Any of those hypotheses could explain why the croque madame at Atelier Thuet featured bread cut so thick that it overshadowed the fillings, a paucity of both cheese and béchamel sauce and a poached egg served on the side instead of on top. We could, of course, have moved the egg. But the eye eats first, and seeing that lonely egg on the side of the plate made me sad.

At a subsequent lunch, we sat for 10 minutes (with only one other table occupied) before a waiter came to us. None of the terrific Thuet bread ever arrived, and when we asked for menus, the waiter said they don't have menus, just a daily special. He then recited a list of items, from which we chose a badly overcooked burger and undercooked, hard-in-the-centre pasta with rabbit confit, pancetta and over-salted heavy cream sauce.

The lights are on at Atelier Thuet, but nobody's home.

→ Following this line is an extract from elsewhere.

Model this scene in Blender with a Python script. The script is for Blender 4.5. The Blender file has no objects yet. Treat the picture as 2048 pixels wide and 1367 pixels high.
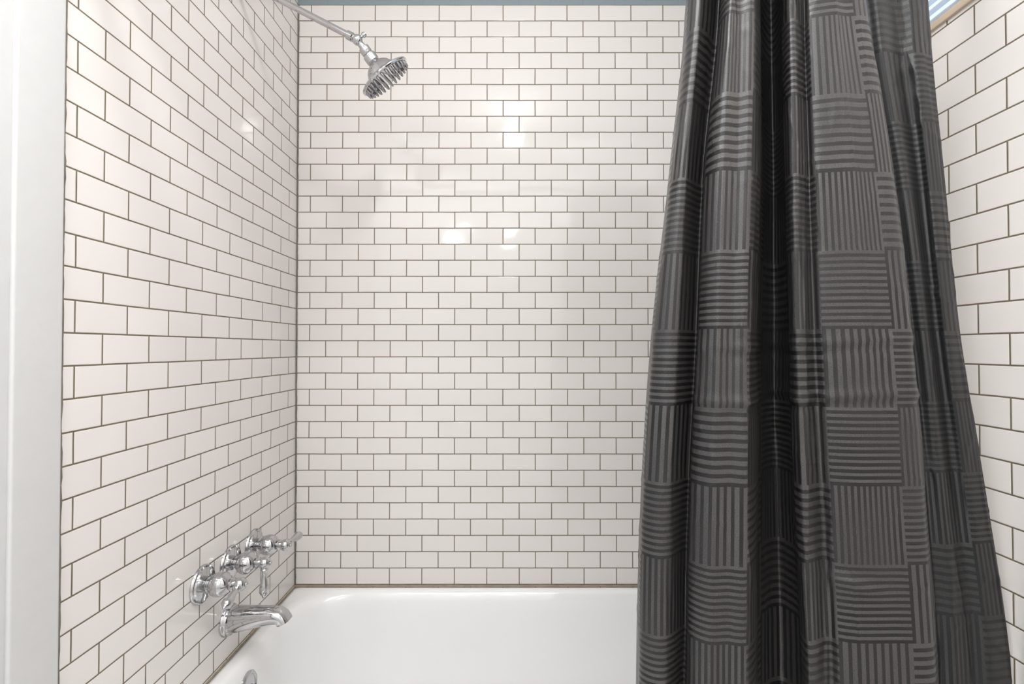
import bpy, bmesh, math, random
from mathutils import Vector, Matrix, noise
random.seed(3)
scene = bpy.context.scene
try:
    scene.view_settings.view_transform = 'Standard'
    scene.view_settings.look = 'None'
except Exception: pass
COL = scene.collection
# ------------------------------------------------------------------ dims (m)
CAMZ = 1.2076
F = 957.0
XL, XR, YB = -0.7012, 0.81, 1.555
YF = 0.66
TZ0 = 0.446            # bottom of tile
RH, TW = 0.0524, 0.1048
TZ1 = TZ0 + 36*RH      # top of tile
CEIL = 2.46
ROOMX, ROOMY = -1.6, -1.15
YV = 1.19              # plumbing line

# ------------------------------------------------------------------ helpers
def link(o): COL.objects.link(o); return o
def mesh_obj(name, bm, mat=None, smooth=True, angle=None):
    me = bpy.data.meshes.new(name); bm.normal_update(); bm.to_mesh(me); bm.free()
    o = bpy.data.objects.new(name, me); link(o)
    if mat: me.materials.append(mat)
    if smooth:
        for p in me.polygons: p.use_smooth = True
        if angle:
            try: me.set_sharp_from_angle(angle=math.radians(angle))
            except Exception: pass
    return o
def add_box(bm, a, b):
    vs = [bm.verts.new((x,y,z)) for x in (a[0],b[0]) for y in (a[1],b[1]) for z in (a[2],b[2])]
    for f in ((0,1,3,2),(4,6,7,5),(0,4,5,1),(2,3,7,6),(0,2,6,4),(1,5,7,3)):
        bm.faces.new([vs[i] for i in f])
def boxes(name, lst, mat, bevel=0, segs=3):
    bm = bmesh.new()
    for a,b in lst: add_box(bm,a,b)
    bmesh.ops.recalc_face_normals(bm, faces=bm.faces)
    if bevel: bmesh.ops.bevel(bm, geom=bm.edges[:], offset=bevel, segments=segs, profile=.6, affect='EDGES')
    return mesh_obj(name, bm, mat, smooth=bool(bevel), angle=35)
def struct(o): o["kind"]="structure"; return o
def lathe(name, prof, origin, direction, mat, n=48, cap=True, angle=40):
    bm = bmesh.new(); rings=[]
    for r,t in prof:
        if r < 1e-5: rings.append([bm.verts.new((0,0,t))])
        else: rings.append([bm.verts.new((r*math.cos(2*math.pi*i/n), r*math.sin(2*math.pi*i/n), t)) for i in range(n)])
    for A,B in zip(rings, rings[1:]):
        for i in range(n):
            j=(i+1)%n
            if len(A)==1 and len(B)==1: continue
            if len(A)==1: bm.faces.new((A[0],B[i],B[j]))
            elif len(B)==1: bm.faces.new((A[i],B[0],A[j]))
            else: bm.faces.new((A[i],B[i],B[j],A[j]))
    if cap:
        if len(rings[0])>1: bm.faces.new(rings[0])
        if len(rings[-1])>1: bm.faces.new(list(reversed(rings[-1])))
    q = Vector(direction).normalized().to_track_quat('Z','Y')
    M = Matrix.Translation(Vector(origin)) @ q.to_matrix().to_4x4()
    bmesh.ops.transform(bm, matrix=M, verts=bm.verts)
    bmesh.ops.recalc_face_normals(bm, faces=bm.faces)
    return mesh_obj(name, bm, mat, True, angle)
def empty(name, loc, label, cat, group=None):
    e = bpy.data.objects.new(name, None); e.location = loc; e.empty_display_size=.03; link(e)
    e["label"]=label; e["category"]=cat
    if group: e["group"]=group
    return e
def adopt(p, *kids):
    for k in kids:
        k.parent = p; k.matrix_parent_inverse = Matrix.Translation(-Vector(p.location))
def cr(p0,p1,p2,p3,t):
    return .5*((2*p1)+(-p0+p2)*t+(2*p0-5*p1+4*p2-p3)*t*t+(-p0+3*p1-3*p2+p3)*t**3)

# ------------------------------------------------------------------ materials
class NT:
    def __init__(s, name):
        s.m = bpy.data.materials.new(name); s.m.use_nodes=True
        s.t = s.m.node_tree; s.b = s.t.nodes['Principled BSDF']
    def n(s, typ, **kw):
        x = s.t.nodes.new(typ)
        for k,v in kw.items(): setattr(x,k,v)
        return x
    def l(s,a,b): s.t.links.new(a,b)
    def math(s, op, a, b=None, c=None):
        x = s.n('ShaderNodeMath', operation=op)
        for i,v in enumerate((a,b,c)):
            if v is None: continue
            if isinstance(v,(int,float)): x.inputs[i].default_value=v
            else: s.l(v,x.inputs[i])
        return x.outputs[0]
    def mix(s, f, a, b):
        x = s.n('ShaderNodeMix', data_type='RGBA')
        for sock,v in ((x.inputs[0],f),(x.inputs[6],a),(x.inputs[7],b)):
            if isinstance(v,(int,float)): sock.default_value=v
            elif isinstance(v,tuple): sock.default_value=(*v,1)
            else: s.l(v,sock)
        return x.outputs[2]
def simple(name, col, rough=.5, metal=0, nscale=0, nbump=0, coat=0, var=.03):
    g = NT(name); b=g.b
    b.inputs['Roughness'].default_value=rough; b.inputs['Metallic'].default_value=metal
    b.inputs['Coat Weight'].default_value=coat
    tc = g.n('ShaderNodeTexCoord'); nz = g.n('ShaderNodeTexNoise'); nz.inputs['Scale'].default_value = nscale or 8
    nz.inputs['Detail'].default_value=4
    g.l(tc.outputs['Object'], nz.inputs['Vector'])
    c2 = tuple(max(0,c*(1-var*2)) for c in col)
    g.l(g.mix(nz.outputs['Fac'], col, c2), b.inputs['Base Color'])
    if nbump:
        bp = g.n('ShaderNodeBump'); bp.inputs['Strength'].default_value=1; bp.inputs['Distance'].default_value=nbump
        g.l(nz.outputs['Fac'], bp.inputs['Height']); g.l(bp.outputs[0], b.inputs['Normal'])
    return g.m
def tile_mat(name, axis, origin, top=None, paint=(.25,.30,.33)):
    g = NT(name); b=g.b
    tc = g.n('ShaderNodeTexCoord'); sep = g.n('ShaderNodeSeparateXYZ'); g.l(tc.outputs['Object'], sep.inputs[0])
    h = g.math('SUBTRACT', sep.outputs[axis], origin - 20*TW)
    v = g.math('SUBTRACT', sep.outputs[2], TZ0 - 20*RH)
    # slight hand-set wobble
    nz = g.n('ShaderNodeTexNoise'); nz.inputs['Scale'].default_value=9; g.l(tc.outputs['Object'], nz.inputs['Vector'])
    w = g.math('MULTIPLY', g.math('SUBTRACT', nz.outputs['Fac'], .5), .0016)
    h = g.math('ADD', h, w); v = g.math('ADD', v, w)
    cmb = g.n('ShaderNodeCombineXYZ'); g.l(h,cmb.inputs[0]); g.l(v,cmb.inputs[1])
    def brick(ms, sm, c1, c2):
        br = g.n('ShaderNodeTexBrick', offset=.5, offset_frequency=2)
        g.l(cmb.outputs[0], br.inputs['Vector'])
        for k,val in (('Scale',1),('Mortar Size',ms),('Mortar Smooth',sm),('Bias',0),('Brick Width',TW),('Row Height',RH)):
            br.inputs[k].default_value=val
        br.inputs['Color1'].default_value=(*c1,1); br.inputs['Color2'].default_value=(*c2,1)
        return br
    br = brick(.00142,.08,(.81,.775,.75),(.79,.755,.73))
    gn = g.n('ShaderNodeTexNoise'); gn.inputs['Scale'].default_value=35; g.l(tc.outputs['Object'], gn.inputs['Vector'])
    grout = g.mix(gn.outputs['Fac'], (.110,.090,.056), (.20,.165,.11)); g.l(grout, br.inputs['Mortar'])
    col = br.outputs['Color']; fac = br.outputs['Fac']
    rough = g.math('ADD', g.math('MULTIPLY', fac, .7), .07)
    if top:
        up = g.math('GREATER_THAN', sep.outputs[2], top)
        col = g.mix(up, col, paint)
        rough = g.math('MAXIMUM', rough, g.math('MULTIPLY', up, .6))
        fac = g.math('MULTIPLY', fac, g.math('SUBTRACT',1,up))
    g.l(col, b.inputs['Base Color']); g.l(rough, b.inputs['Roughness'])
    # wide-smoothed copy gives pillowed tile edges
    br2 = brick(.0028,.9,(0,0,0),(1,1,1))
    n2 = g.n('ShaderNodeTexNoise'); n2.inputs['Scale'].default_value=14; n2.inputs['Detail'].default_value=1
    g.l(tc.outputs['Object'], n2.inputs['Vector'])
    hgt = g.math('ADD', g.math('MULTIPLY', br2.outputs['Fac'], -.6), g.math('MULTIPLY', n2.outputs['Fac'], .50))
    bp = g.n('ShaderNodeBump'); bp.inputs['Strength'].default_value=.8; bp.inputs['Distance'].default_value=.0012
    g.l(hgt, bp.inputs['Height'])
    # every tile is set at a very slightly different tilt
    br3 = brick(0.0,0,(0,0,0),(1,1,1)); rs = g.n('ShaderNodeSeparateColor'); g.l(br3.outputs['Color'], rs.inputs[0])
    wn = g.n('ShaderNodeTexWhiteNoise', noise_dimensions='1D'); g.l(g.math('MULTIPLY',rs.outputs[0],97.3), wn.inputs['W'])
    sb_ = g.n('ShaderNodeVectorMath', operation='SUBTRACT'); g.l(wn.outputs['Color'], sb_.inputs[0]); sb_.inputs[1].default_value=(.5,.5,.5)
    sc_ = g.n('ShaderNodeVectorMath', operation='SCALE'); g.l(sb_.outputs[0], sc_.inputs[0]); sc_.inputs['Scale'].default_value=.030
    ad_ = g.n('ShaderNodeVectorMath', operation='ADD'); g.l(bp.outputs[0], ad_.inputs[0]); g.l(sc_.outputs[0], ad_.inputs[1])
    nm_ = g.n('ShaderNodeVectorMath', operation='NORMALIZE'); g.l(ad_.outputs[0], nm_.inputs[0])
    g.l(nm_.outputs[0], b.inputs['Normal'])
    return g.m

M_back = tile_mat('tile_back', 0, -0.658, top=TZ1)
M_left = tile_mat('tile_left', 1, 0.767)
M_right= tile_mat('tile_right', 1, 0.7259)
M_wallp= simple('room_paint', (.38,.41,.43), .7, nscale=40, nbump=.0003)
M_rear = simple('rear_paint', (.74,.74,.73), .8, nscale=40, nbump=.0003)
M_trim = simple('trim_paint', (.64,.64,.64), .4, nscale=45, nbump=.0006)
M_ceil = simple('ceiling_paint', (.85,.85,.85), .8)
M_tub  = simple('porcelain', (.92,.92,.92), .07, nscale=3, coat=.6, var=.005)
M_caulk= simple('aged_grout', (.44,.38,.29), .8, nscale=60, nbump=.002, var=.2)
M_grey = simple('grey_grout', (.24,.22,.18), .9, nscale=90, nbump=.003, var=.25)
M_chr  = simple('chrome', (.55,.55,.56), .05, metal=1, var=.01)
M_nozz = simple('nozzle_grey', (.38,.38,.39), .25, metal=.8)
M_blind= simple('blind_white', (.85,.88,.9), .5)
M_sill = simple('sill_tan', (.62,.50,.38), .5, nscale=30)
gf = NT('floor_tile'); tc=gf.n('ShaderNodeTexCoord'); ck=gf.n('ShaderNodeTexBrick'); gf.l(tc.outputs['Object'],ck.inputs['Vector'])
for k,v in (('Scale',1),('Mortar Size',.003),('Brick Width',.3),('Row Height',.3)): ck.inputs[k].default_value=v
ck.inputs['Color1'].default_value=(.62,.61,.60,1); ck.inputs['Color2'].default_value=(.58,.57,.56,1); ck.inputs['Mortar'].default_value=(.3,.29,.28,1)
gf.l(ck.outputs['Color'],gf.b.inputs['Base Color']); gf.b.inputs['Roughness'].default_value=.5
gg = NT('window_glass'); gg.b.inputs['Transmission Weight'].default_value=1; gg.b.inputs['Roughness'].default_value=.05; gg.b.inputs['IOR'].default_value=1.05
gg.b.inputs['Base Color'].default_value=(.9,.95,1,1)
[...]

Now you see him, now you don't: Chef Greg Couillard has decamped yet again, saying goodbye to Hazelton Lanes restaurant Spice Room. In an e-mail message dated April 18, he wrote: "I have found my paradise in Ajijic, a small fishing village on beautiful Lake Chapala in the heart of Jalisco, Mexico."

Erratum: Franco Agostino (ex-owner of Imperia) is no longer the owner of Franco Inc. at Yonge and St. Clair. We apologize for saying this was so.

Changes: For those who may not have heard the news, the delectable Perigee in Toronto's Distillery District has closed, because of a lack of business. And Yannick Bigourdan and David Lee have sold Splendido to its manager and chef, leaving themselves free to focus on their wildly successful Nota Bene.